DATA EXCERPT =>
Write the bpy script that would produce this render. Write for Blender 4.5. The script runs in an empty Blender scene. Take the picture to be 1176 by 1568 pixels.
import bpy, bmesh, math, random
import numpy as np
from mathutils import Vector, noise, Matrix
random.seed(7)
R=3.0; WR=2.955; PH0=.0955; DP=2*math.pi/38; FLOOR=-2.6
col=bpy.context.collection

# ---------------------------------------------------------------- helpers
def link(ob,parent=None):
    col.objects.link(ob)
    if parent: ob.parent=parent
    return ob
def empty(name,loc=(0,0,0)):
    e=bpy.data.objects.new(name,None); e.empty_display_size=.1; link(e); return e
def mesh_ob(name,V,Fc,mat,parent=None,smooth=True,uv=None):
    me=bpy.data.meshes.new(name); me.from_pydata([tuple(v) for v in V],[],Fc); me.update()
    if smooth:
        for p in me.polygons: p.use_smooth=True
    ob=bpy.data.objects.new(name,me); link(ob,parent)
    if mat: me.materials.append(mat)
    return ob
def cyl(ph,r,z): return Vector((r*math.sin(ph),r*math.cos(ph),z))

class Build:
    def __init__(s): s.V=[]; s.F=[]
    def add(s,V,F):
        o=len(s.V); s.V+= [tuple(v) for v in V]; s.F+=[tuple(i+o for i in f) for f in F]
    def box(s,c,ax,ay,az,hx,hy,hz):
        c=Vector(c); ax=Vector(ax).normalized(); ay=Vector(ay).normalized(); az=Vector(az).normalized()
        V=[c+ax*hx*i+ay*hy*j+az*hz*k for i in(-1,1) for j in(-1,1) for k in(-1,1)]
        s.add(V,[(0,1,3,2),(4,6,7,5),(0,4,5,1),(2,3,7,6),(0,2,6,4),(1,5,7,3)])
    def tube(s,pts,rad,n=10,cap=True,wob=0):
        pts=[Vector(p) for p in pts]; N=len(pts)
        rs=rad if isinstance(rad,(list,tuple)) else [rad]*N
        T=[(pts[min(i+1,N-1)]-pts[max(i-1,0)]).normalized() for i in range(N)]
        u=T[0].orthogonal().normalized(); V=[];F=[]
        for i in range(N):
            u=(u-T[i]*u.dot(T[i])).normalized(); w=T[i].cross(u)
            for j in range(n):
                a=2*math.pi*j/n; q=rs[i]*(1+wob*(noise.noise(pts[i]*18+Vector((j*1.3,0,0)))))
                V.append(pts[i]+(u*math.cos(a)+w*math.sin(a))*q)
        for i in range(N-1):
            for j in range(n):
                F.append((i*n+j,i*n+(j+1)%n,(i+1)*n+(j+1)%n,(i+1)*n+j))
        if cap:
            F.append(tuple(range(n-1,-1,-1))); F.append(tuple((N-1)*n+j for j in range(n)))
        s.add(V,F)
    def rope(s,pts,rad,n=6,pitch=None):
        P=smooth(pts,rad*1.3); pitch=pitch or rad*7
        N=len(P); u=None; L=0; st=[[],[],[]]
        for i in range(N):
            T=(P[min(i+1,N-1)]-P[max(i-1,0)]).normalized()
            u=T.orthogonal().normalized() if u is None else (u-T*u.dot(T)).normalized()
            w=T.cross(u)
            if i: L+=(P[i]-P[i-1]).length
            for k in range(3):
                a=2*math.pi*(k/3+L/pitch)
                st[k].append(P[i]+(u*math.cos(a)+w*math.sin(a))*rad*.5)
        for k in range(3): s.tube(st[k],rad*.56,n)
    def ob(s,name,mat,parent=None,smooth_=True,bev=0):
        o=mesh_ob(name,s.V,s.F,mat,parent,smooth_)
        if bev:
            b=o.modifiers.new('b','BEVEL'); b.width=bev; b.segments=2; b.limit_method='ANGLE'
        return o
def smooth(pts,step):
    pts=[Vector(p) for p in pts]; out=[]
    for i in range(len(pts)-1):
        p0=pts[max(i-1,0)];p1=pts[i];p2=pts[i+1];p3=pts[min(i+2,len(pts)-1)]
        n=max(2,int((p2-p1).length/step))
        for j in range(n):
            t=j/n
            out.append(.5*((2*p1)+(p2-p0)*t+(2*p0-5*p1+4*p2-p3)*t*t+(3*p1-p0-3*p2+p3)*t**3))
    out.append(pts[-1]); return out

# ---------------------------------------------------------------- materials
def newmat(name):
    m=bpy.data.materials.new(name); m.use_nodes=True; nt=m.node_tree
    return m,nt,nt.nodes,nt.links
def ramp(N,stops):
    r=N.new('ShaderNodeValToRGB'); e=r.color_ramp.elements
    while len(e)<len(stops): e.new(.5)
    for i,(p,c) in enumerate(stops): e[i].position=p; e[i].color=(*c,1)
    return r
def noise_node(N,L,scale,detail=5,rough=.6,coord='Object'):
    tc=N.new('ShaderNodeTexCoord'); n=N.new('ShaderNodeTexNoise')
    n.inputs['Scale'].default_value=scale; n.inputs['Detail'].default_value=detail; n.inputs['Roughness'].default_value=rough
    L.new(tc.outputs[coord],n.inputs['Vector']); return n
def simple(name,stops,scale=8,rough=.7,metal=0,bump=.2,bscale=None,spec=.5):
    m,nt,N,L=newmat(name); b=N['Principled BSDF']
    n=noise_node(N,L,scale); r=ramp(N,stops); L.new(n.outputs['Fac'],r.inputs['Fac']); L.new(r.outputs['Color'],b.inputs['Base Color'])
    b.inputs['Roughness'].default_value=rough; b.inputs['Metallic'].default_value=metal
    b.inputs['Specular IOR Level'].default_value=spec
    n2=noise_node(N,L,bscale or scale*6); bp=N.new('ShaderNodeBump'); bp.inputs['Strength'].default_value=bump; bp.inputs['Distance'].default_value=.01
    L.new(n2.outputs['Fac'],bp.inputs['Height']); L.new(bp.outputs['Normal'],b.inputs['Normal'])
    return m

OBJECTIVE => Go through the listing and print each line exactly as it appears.

SOLUTION FOR THIS TASK =>
Write the bpy script that would produce this render. Write for Blender 4.5. The script runs in an empty Blender scene. Take the picture to be 1176 by 1568 pixels.
import bpy, bmesh, math, random
import numpy as np
from mathutils import Vector, noise, Matrix
random.seed(7)
R=3.0; WR=2.955; PH0=.0955; DP=2*math.pi/38; FLOOR=-2.6
col=bpy.context.collection

# ---------------------------------------------------------------- helpers
def link(ob,parent=None):
    col.objects.link(ob)
    if parent: ob.parent=parent
    return ob
def empty(name,loc=(0,0,0)):
    e=bpy.data.objects.new(name,None); e.empty_display_size=.1; link(e); return e
def mesh_ob(name,V,Fc,mat,parent=None,smooth=True,uv=None):
    me=bpy.data.meshes.new(name); me.from_pydata([tuple(v) for v in V],[],Fc); me.update()
    if smooth:
        for p in me.polygons: p.use_smooth=True
    ob=bpy.data.objects.new(name,me); link(ob,parent)
    if mat: me.materials.append(mat)
    return ob
def cyl(ph,r,z): return Vector((r*math.sin(ph),r*math.cos(ph),z))

class Build:
    def __init__(s): s.V=[]; s.F=[]
    def add(s,V,F):
        o=len(s.V); s.V+= [tuple(v) for v in V]; s.F+=[tuple(i+o for i in f) for f in F]
    def box(s,c,ax,ay,az,hx,hy,hz):
        c=Vector(c); ax=Vector(ax).normalized(); ay=Vector(ay).normalized(); az=Vector(az).normalized()
        V=[c+ax*hx*i+ay*hy*j+az*hz*k for i in(-1,1) for j in(-1,1) for k in(-1,1)]
        s.add(V,[(0,1,3,2),(4,6,7,5),(0,4,5,1),(2,3,7,6),(0,2,6,4),(1,5,7,3)])
    def tube(s,pts,rad,n=10,cap=True,wob=0):
        pts=[Vector(p) for p in pts]; N=len(pts)
        rs=rad if isinstance(rad,(list,tuple)) else [rad]*N
        T=[(pts[min(i+1,N-1)]-pts[max(i-1,0)]).normalized() for i in range(N)]
        u=T[0].orthogonal().normalized(); V=[];F=[]
        for i in range(N):
            u=(u-T[i]*u.dot(T[i])).normalized(); w=T[i].cross(u)
            for j in range(n):
                a=2*math.pi*j/n; q=rs[i]*(1+wob*(noise.noise(pts[i]*18+Vector((j*1.3,0,0)))))
                V.append(pts[i]+(u*math.cos(a)+w*math.sin(a))*q)
        for i in range(N-1):
            for j in range(n):
                F.append((i*n+j,i*n+(j+1)%n,(i+1)*n+(j+1)%n,(i+1)*n+j))
        if cap:
            F.append(tuple(range(n-1,-1,-1))); F.append(tuple((N-1)*n+j for j in range(n)))
        s.add(V,F)
    def rope(s,pts,rad,n=6,pitch=None):
        P=smooth(pts,rad*1.3); pitch=pitch or rad*7
        N=len(P); u=None; L=0; st=[[],[],[]]
        for i in range(N):
            T=(P[min(i+1,N-1)]-P[max(i-1,0)]).normalized()
            u=T.orthogonal().normalized() if u is None else (u-T*u.dot(T)).normalized()
            w=T.cross(u)
            if i: L+=(P[i]-P[i-1]).length
            for k in range(3):
                a=2*math.pi*(k/3+L/pitch)
                st[k].append(P[i]+(u*math.cos(a)+w*math.sin(a))*rad*.5)
        for k in range(3): s.tube(st[k],rad*.56,n)
    def ob(s,name,mat,parent=None,smooth_=True,bev=0):
        o=mesh_ob(name,s.V,s.F,mat,parent,smooth_)
        if bev:
            b=o.modifiers.new('b','BEVEL'); b.width=bev; b.segments=2; b.limit_method='ANGLE'
        return o
def smooth(pts,step):
    pts=[Vector(p) for p in pts]; out=[]
    for i in range(len(pts)-1):
        p0=pts[max(i-1,0)];p1=pts[i];p2=pts[i+1];p3=pts[min(i+2,len(pts)-1)]
        n=max(2,int((p2-p1).length/step))
        for j in range(n):
            t=j/n
            out.append(.5*((2*p1)+(p2-p0)*t+(2*p0-5*p1+4*p2-p3)*t*t+(3*p1-p0-3*p2+p3)*t**3))
    out.append(pts[-1]); return out

# ---------------------------------------------------------------- materials
def newmat(name):
    m=bpy.data.materials.new(name); m.use_nodes=True; nt=m.node_tree
    return m,nt,nt.nodes,nt.links
def ramp(N,stops):
    r=N.new('ShaderNodeValToRGB'); e=r.color_ramp.elements
    while len(e)<len(stops): e.new(.5)
    for i,(p,c) in enumerate(stops): e[i].position=p; e[i].color=(*c,1)
    return r
def noise_node(N,L,scale,detail=5,rough=.6,coord='Object'):
    tc=N.new('ShaderNodeTexCoord'); n=N.new('ShaderNodeTexNoise')
    n.inputs['Scale'].default_value=scale; n.inputs['Detail'].default_value=detail; n.inputs['Roughness'].default_value=rough
    L.new(tc.outputs[coord],n.inputs['Vector']); return n
def simple(name,stops,scale=8,rough=.7,metal=0,bump=.2,bscale=None,spec=.5):
    m,nt,N,L=newmat(name); b=N['Principled BSDF']
    n=noise_node(N,L,scale); r=ramp(N,stops); L.new(n.outputs['Fac'],r.inputs['Fac']); L.new(r.outputs['Color'],b.inputs['Base Color'])
    b.inputs['Roughness'].default_value=rough; b.inputs['Metallic'].default_value=metal
    b.inputs['Specular IOR Level'].default_value=spec
    n2=noise_node(N,L,bscale or scale*6); bp=N.new('ShaderNodeBump'); bp.inputs['Strength'].default_value=bump; bp.inputs['Distance'].default_value=.01
    L.new(n2.outputs['Fac'],bp.inputs['Height']); L.new(bp.outputs['Normal'],b.inputs['Normal'])
    return m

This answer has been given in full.